These mind-blowing charts show how much the iPhone’s battery life has improved

Macworld

Premium smartphone manufacturers have been steadily improving battery life for years, and Apple is no exception. In fact, if you only look at the improvement of the current iPhones compared to last year’s models, you may not realize just how far they’ve come.

The battery in today’s new iPhones lasts several times longer than that of the iPhone X introduced just seven years ago! Fortunately, we have been testing iPhone battery life in the same way since then, so we wanted to illustrate just how much better iPhone battery life has become.

iPhone battery life over the years

We have tested battery life using the Geekbench 4 battery life test going all the way back to the iPhone 8 and iPhone X. We perform the test the same way each time, setting screen brightness to 200 nits and disabling all notifications and auto-brightness settings. We then run the test with the “dim screen” feature turned off to maintain consistent brightness.

The Geekbench 4 battery test runs the Geekbench 4 benchmarks repeatedly on a loop until the battery dies, with a small break between runs.

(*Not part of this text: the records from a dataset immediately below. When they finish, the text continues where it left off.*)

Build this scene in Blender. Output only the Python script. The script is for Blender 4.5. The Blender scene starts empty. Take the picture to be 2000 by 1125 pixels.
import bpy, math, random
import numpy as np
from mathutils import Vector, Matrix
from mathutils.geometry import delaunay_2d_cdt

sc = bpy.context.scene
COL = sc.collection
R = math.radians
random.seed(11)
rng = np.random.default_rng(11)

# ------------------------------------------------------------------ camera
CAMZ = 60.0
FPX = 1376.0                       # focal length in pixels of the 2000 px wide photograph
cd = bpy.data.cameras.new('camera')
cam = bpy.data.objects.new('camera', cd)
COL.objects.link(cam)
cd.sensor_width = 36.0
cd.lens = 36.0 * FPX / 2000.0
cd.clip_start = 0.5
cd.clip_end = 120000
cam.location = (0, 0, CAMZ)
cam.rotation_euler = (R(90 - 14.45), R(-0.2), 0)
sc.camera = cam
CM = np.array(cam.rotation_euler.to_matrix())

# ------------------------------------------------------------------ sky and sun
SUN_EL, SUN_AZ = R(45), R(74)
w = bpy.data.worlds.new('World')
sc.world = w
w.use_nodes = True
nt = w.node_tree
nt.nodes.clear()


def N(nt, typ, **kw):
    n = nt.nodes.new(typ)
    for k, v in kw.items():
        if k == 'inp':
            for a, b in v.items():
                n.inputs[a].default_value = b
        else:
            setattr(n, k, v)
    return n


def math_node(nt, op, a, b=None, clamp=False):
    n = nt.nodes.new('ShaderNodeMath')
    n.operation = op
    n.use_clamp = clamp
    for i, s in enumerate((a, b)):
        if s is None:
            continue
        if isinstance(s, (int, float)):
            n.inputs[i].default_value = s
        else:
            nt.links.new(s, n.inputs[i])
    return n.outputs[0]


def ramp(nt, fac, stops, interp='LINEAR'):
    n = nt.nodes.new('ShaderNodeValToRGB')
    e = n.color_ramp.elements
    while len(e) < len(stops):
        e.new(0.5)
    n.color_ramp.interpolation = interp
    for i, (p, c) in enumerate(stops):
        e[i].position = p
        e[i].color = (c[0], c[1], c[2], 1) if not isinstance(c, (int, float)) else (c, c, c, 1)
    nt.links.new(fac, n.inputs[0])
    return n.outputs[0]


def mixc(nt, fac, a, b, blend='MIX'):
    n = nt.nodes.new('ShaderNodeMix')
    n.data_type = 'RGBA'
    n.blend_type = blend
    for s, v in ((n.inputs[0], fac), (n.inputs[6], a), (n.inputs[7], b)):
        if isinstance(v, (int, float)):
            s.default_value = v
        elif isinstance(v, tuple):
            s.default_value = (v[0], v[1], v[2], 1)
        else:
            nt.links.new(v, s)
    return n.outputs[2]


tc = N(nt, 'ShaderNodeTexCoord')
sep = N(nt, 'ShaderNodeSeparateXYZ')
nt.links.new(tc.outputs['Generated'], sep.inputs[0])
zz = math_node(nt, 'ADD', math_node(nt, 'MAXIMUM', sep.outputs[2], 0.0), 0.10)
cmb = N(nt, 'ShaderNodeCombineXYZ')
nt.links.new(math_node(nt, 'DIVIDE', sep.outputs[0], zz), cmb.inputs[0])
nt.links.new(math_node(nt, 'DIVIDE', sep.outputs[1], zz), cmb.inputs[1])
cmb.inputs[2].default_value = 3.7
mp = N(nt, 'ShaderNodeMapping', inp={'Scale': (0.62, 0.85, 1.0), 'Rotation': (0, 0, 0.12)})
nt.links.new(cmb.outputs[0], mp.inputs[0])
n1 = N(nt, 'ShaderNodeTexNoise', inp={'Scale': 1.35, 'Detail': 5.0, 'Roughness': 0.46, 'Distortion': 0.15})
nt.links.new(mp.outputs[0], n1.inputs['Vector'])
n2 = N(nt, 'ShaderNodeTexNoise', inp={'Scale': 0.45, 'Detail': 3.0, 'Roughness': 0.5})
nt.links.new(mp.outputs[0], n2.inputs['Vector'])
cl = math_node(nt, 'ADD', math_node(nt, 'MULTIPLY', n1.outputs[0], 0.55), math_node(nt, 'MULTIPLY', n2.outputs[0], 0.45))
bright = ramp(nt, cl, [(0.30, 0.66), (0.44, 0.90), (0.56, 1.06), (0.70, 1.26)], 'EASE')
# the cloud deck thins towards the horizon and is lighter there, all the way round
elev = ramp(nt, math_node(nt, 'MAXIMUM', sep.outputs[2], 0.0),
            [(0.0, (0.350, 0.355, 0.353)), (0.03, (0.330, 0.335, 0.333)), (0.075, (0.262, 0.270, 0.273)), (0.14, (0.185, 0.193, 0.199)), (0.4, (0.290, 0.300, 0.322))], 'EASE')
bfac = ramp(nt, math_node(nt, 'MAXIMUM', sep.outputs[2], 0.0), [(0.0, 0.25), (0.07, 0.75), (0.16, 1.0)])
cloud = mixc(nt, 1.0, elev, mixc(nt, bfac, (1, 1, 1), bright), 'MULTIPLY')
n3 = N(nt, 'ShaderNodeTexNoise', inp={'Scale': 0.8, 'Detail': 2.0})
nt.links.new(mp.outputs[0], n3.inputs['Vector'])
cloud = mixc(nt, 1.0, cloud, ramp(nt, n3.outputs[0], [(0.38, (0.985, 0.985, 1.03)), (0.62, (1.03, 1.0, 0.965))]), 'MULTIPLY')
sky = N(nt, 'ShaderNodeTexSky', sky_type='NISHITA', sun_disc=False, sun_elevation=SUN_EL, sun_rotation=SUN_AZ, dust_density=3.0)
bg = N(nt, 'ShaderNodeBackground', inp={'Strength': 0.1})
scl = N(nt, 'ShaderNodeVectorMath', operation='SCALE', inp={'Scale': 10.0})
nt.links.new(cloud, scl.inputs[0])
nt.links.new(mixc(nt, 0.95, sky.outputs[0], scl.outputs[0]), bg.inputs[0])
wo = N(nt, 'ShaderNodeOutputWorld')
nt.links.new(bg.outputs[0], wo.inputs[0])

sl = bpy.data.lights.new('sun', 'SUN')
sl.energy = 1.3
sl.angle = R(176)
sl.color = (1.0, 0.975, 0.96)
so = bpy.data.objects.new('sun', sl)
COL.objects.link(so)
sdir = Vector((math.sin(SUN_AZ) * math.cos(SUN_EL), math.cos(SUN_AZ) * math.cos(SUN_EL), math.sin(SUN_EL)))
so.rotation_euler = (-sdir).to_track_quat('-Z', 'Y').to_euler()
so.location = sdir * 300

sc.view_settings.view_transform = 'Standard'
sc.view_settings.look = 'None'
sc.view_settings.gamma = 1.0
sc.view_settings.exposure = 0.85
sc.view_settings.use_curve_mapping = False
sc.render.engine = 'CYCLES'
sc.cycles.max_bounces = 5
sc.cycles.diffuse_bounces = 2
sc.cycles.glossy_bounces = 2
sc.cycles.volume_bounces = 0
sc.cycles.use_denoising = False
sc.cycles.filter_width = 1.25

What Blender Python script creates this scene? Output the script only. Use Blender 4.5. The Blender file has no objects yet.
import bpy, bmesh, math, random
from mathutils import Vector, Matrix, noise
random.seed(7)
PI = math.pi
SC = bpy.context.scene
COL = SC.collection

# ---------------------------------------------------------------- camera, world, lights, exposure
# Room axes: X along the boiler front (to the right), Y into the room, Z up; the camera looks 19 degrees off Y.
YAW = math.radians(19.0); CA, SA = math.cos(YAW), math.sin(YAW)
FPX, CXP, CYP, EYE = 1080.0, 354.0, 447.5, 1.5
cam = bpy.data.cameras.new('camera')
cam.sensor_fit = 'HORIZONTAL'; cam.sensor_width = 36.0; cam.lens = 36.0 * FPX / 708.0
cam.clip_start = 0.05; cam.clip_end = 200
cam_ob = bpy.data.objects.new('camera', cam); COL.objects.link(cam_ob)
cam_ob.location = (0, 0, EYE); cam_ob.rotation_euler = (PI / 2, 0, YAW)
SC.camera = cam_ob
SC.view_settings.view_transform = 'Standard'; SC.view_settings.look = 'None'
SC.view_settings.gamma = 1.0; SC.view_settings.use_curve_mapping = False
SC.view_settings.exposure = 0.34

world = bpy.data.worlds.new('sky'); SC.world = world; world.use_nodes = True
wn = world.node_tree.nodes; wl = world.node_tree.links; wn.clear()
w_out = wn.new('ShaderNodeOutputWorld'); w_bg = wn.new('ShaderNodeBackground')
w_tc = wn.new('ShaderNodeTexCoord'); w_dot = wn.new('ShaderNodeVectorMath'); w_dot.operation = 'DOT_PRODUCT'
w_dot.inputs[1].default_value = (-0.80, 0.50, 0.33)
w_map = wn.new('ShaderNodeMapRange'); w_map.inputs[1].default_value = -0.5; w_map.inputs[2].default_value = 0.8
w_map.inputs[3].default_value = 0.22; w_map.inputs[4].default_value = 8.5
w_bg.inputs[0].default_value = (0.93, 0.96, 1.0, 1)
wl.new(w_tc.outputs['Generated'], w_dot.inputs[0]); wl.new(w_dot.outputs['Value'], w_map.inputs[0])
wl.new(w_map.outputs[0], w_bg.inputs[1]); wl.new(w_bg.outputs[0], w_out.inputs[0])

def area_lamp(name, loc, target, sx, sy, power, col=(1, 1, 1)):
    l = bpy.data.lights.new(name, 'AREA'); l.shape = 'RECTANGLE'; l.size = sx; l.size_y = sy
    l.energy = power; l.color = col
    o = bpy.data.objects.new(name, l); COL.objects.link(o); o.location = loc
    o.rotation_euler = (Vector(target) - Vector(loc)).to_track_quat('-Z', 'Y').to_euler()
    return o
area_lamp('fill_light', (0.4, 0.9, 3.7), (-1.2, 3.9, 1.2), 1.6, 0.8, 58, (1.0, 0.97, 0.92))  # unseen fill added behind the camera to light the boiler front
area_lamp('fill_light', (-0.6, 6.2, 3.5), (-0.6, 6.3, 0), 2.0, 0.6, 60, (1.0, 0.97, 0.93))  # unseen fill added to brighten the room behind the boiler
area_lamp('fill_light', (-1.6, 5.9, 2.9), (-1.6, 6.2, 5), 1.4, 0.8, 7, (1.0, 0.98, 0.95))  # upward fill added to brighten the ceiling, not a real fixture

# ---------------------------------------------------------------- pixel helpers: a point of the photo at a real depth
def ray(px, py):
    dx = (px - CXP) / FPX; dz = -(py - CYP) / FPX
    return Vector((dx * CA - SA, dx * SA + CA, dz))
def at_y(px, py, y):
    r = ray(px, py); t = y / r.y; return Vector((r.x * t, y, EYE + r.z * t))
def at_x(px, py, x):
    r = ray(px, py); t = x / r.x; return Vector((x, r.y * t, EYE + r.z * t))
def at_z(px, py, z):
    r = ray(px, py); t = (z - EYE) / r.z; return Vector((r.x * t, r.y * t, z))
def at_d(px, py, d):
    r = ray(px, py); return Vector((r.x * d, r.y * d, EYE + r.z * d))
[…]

It’s a way to keep the screen active and the processor occupied in a consistent fashion over an extended period. It is, however, a little dated—the more modern Geekbench 5 and Geekbench 6 unfortunately did not include a battery benchmark.

Here’s how long each of the regular iPhones lasted during this test. There are two tabs on this chart, one showing battery life (in minutes) and one showing the capacity of the battery (in milliamp hours).

You can see a clear and impressive increase in battery life over time. Battery capacity has grown a lot, almost doubling from the iPhone 8 to the latest iPhone 16. But battery life has extended much more than that, with the iPhone 16 running this same test, at the same brightness, lasting over five times as long as the iPhone 8! Bear in mind that screen size has increased quite a bit over this time, too.

Taking a look at the “large” model phones, we see a similar story: an increase in battery capacity, but a much bigger increase in battery life. There are fewer phones to consider here, as the iPhone XR and iPhone 11 had no larger variant, and the iPhone 12 and 13 had a “mini” model instead of a larger one.

Pro iPhones shine even brighter

The iPhone Pro models are known for often having slightly longer battery life, in part because they may use newer or more advanced components that are more efficient. Here’s how long the iPhone Pro models last, along with the battery capacity in mAh. While the iPhone X and XS don’t carry the “Pro” name, they’re included here as they were clearly the pro models of their release year.

Starting with the iPhone XS, Apple produced a larger Max model that always had a larger display and a larger battery. Here’s how they compare. You can see only a modest increase in battery capacity over the last five years, but a more than doubling of battery life.

Whether Pro or not, large or standard, Apple’s battery life gains have dramatically outpaced the bigger battery capacities. In other words, efficiency is going way up.

iPhones are now more than twice as efficient

We can easily derive a sort of basic “efficiency score” when we divide battery capacity (in milliamp-hours) by battery life (in minutes).

The result is a mAh per minute score that lets you know how much battery is being used to run the phone for one minute during these tests: meaning, brightness stuck at 200 nits on a mostly-white screen (with a bit of colored and black text), running Geekbench 4 tests on a loop.

For this value, lower scores are better, as it means less battery capacity is being used per minute.

The iPhone Pro models are almost always just a touch more efficient than their non-pro siblings, with a notable exception of the iPhone XS being a little less efficient than the iPhone XR. But no matter how you slice it, iPhone power efficiency has become steadily better over time, even as performance has gone way up and displays have become larger and brighter.

Now let’s take a look at the large-size phones.

Again, the Pro phones are slightly more efficient than their non-Pro equivalents, but the big story is the absolutely huge improvement in overall power efficiency in the last seven years.

What is the cause of this efficiency improvement? It’s undoubtedly difficult to pin down. There have been improvements in iOS over the years, but also in the low-level microcode that controls everything in your iPhone from USB and Lightning ports to haptics and NFC. Wireless radios have improved, from Wi-Fi to Bluetooth to 5G to NFC. Display technology keeps improving, offering not only better quality and higher brightness but also the ability to turn power into photons with greater efficiency. And of course, the main application processor and supporting chips continue to evolve not just to offer better performance but to use less power. That means A-series Apple Silicon, RAM, power regulation circuitry, and so on.

The impressive and steady efficiency gains of the iPhone line over the least near-decade come in little drips and drops—a few percent here, a fraction of a percent there—until they all add up to a downpour. It’s the compound interest of mobile power efficiency, and we are all the beneficiaries of it.

Still, we can’t help but notice the stark improvement in this year’s iPhones, even relative to just the year before. Not since the iPhone 11 to iPhone 12 generation has overall power efficiency improved this much in one year. But unlike that generational leap, where iPhone battery capacity went down, this year the efficiency leap was paired with larger batteries. No wonder the iPhone 16 line is delivering the longest battery life ever in an iPhone by such a wide margin.